Nos concitoyens se sont mobilisés massivement pour condamner votre politique et exprimer leur refus des injustices criantes que vous laissez croître et prospérer sous le vernis de vos déclarations, leur refus de vos mensonges et de vos renoncements dans tous les domaines, comme dans celui de l'environnement, puisque vous avez décidé de passer le Grenelle par pertes et profits : vous avez jeté tout ce travail à la poubelle.

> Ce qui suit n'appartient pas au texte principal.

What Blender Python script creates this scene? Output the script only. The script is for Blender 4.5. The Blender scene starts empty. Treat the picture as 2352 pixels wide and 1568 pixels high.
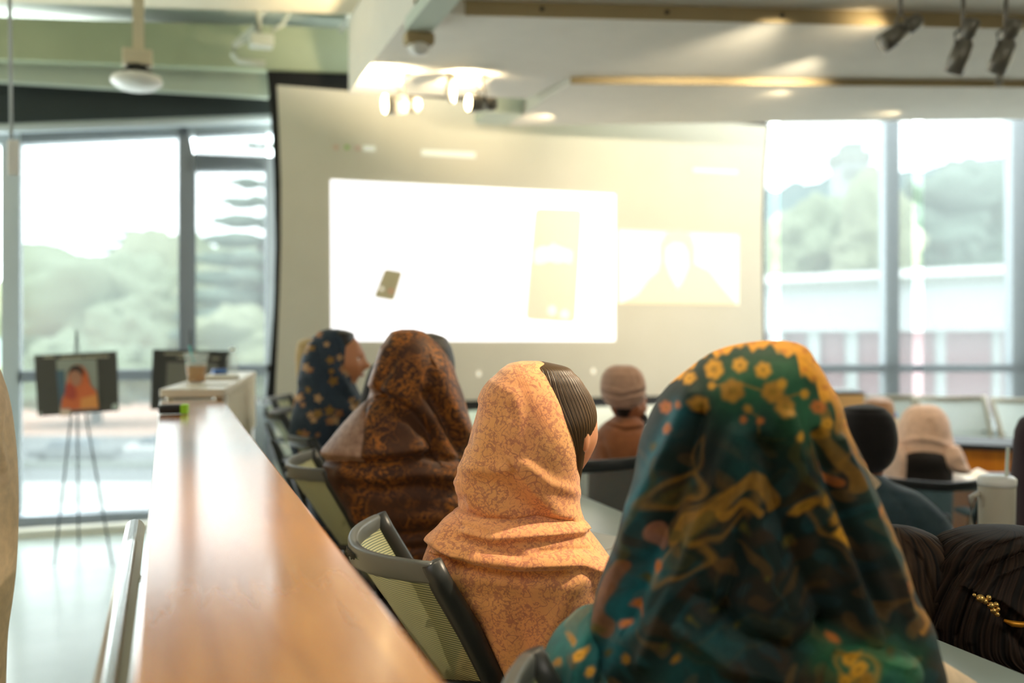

Nous vous avons fait des propositions, depuis trois ans, pour financer la retraite à 60 ans, pour promouvoir la relance de l'emploi industriel, mieux répartir les richesses entre capital et travail, pour engager une refonte de notre fiscalité en introduisant le principe d'une modulation des contributions des entreprises en fonction de leur politique sociale. Nous vous avons également fait des propositions visant le relèvement des salaires et des pensions, la taxation du capital, l'interdiction des licenciements économiques dans les entreprises qui réalisent des profits, de nouvelles modalités de l'aide publique au financement des entreprises via la création d'un pôle financier public. Ces propositions visent toutes à conjuguer justice sociale et efficacité économique ; vous les avez méprisées, comme l'ont été nos concitoyens. Du rapport du Secours catholique aux statistiques de l'INSEE, des drames de la souffrance au travail aux mobilisations incessantes des salariés, tous les indicateurs convergent, qui expriment et justifient la défiance de nos concitoyens à l'égard de votre gouvernement et leur exigence d'une autre politique. Ce n'est pas votre responsabilité que vous engagez devant la représentation nationale aujourd'hui, mais l'avenir de notre pays, car vous prenez, en réalité, l'engagement de persister dans l'injustice et l'irresponsabilité.

Monsieur le Premier ministre, les députés de la Gauche démocrate et républicaine, et les Verts, vous refusent la confiance. En cela, ils portent la voix d'une majorité de nos concitoyens. (Applaudissements sur les bancs du groupe GDR et sur de nombreux bancs du groupe SRC.)